Union County Supervisors’ meeting, January 25, 2016

The Union County Board of Supervisors’ meetings may not be the most efficient I have ever witnessed, but they are certainly close.

The Supervisors took just 17 minutes to work through a 15-item agenda at its Monday, January 25th meeting. Last week’s county board meeting took only 31 minutes.

In a previous life I worked for a man named John Wesley Rex, who ran the best business meetings I have ever attended. Every Monday morning the seven department heads reporting to John attended his once-a-week meeting. He would have his agenda, neatly handwritten on a single sheet of paper.

We all knew to stick to his agenda, to not stray off the topic, to not “go wandering around in the cane.” Rex’s  meetings rarely ran longer than five minutes. If somebody did wander off the agenda, making speeches or raising topics not on his agenda, he would say simply, “You need to call your own meeting. What you’re talking about is not on my agenda.” When he’d worked through his agenda, Rex would rap the table with his knuckles one time, stand up and say, “Let’s get to work,” and he’d walk out of the conference room.

[The company had two conference rooms on the premises. One was a large room with in-direct lighting, a beautiful 15-foot walnut conference table, 10 massive overstuffed, leather-covered chairs, and expensive original art on the walls. The other conference room was small, had harsh fluorescent lights,  an 8-foot plastic-topped table, 10 hard straight-backed steel chairs and unadorned walls. You’ve already guessed in which room John Rex called his meetings.]

The 15 items on the Union County board’s Monday meeting included:

–Michael Brown, manager of the local branch of Renasant Bank thanked the board for allowing Renasant to be a county depository bank since 2009. Brown said his bank had served New Albany for 111 years and was previously known as Peoples Bank.

–Approved the employment of Scotty Wiginton as road manager.
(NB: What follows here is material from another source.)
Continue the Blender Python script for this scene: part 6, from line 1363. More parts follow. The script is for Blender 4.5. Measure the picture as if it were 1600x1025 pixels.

Also approved a surety bond and take-home vehicle for Wiginton.

This 2014 photograph shows the southern terminus of the Ripley & New Albany Railroad in downtown New Albany

This 2014 photograph shows the southern terminus of the Ripley & New Albany Railroad in downtown New Albany

–Approved paying $2,239.79 to replenish the P.I.P.E. Fund at the Sheriff’s Department. The P.I.P.E. fund money comes from proceeds of the sale of assets seized in criminal convictions and is used to pay confidential informants.

–Approved payment from grant funds for work on the tracks of the Ripley & New Albany Railroad. The grant money comes from the federal government and is used for rail and bridge maintenance and replacement for short line railroads. The Ripley & New Albany Railroad runs between those two cities, serving them and points between the two including Blue Mountain and Cotton Plant. The 26.5-mile railroad is owned and operated by Pioneer Railcorp of Peoria, IL. Pioneer owns about 20 short-line railroad operations in a dozen states.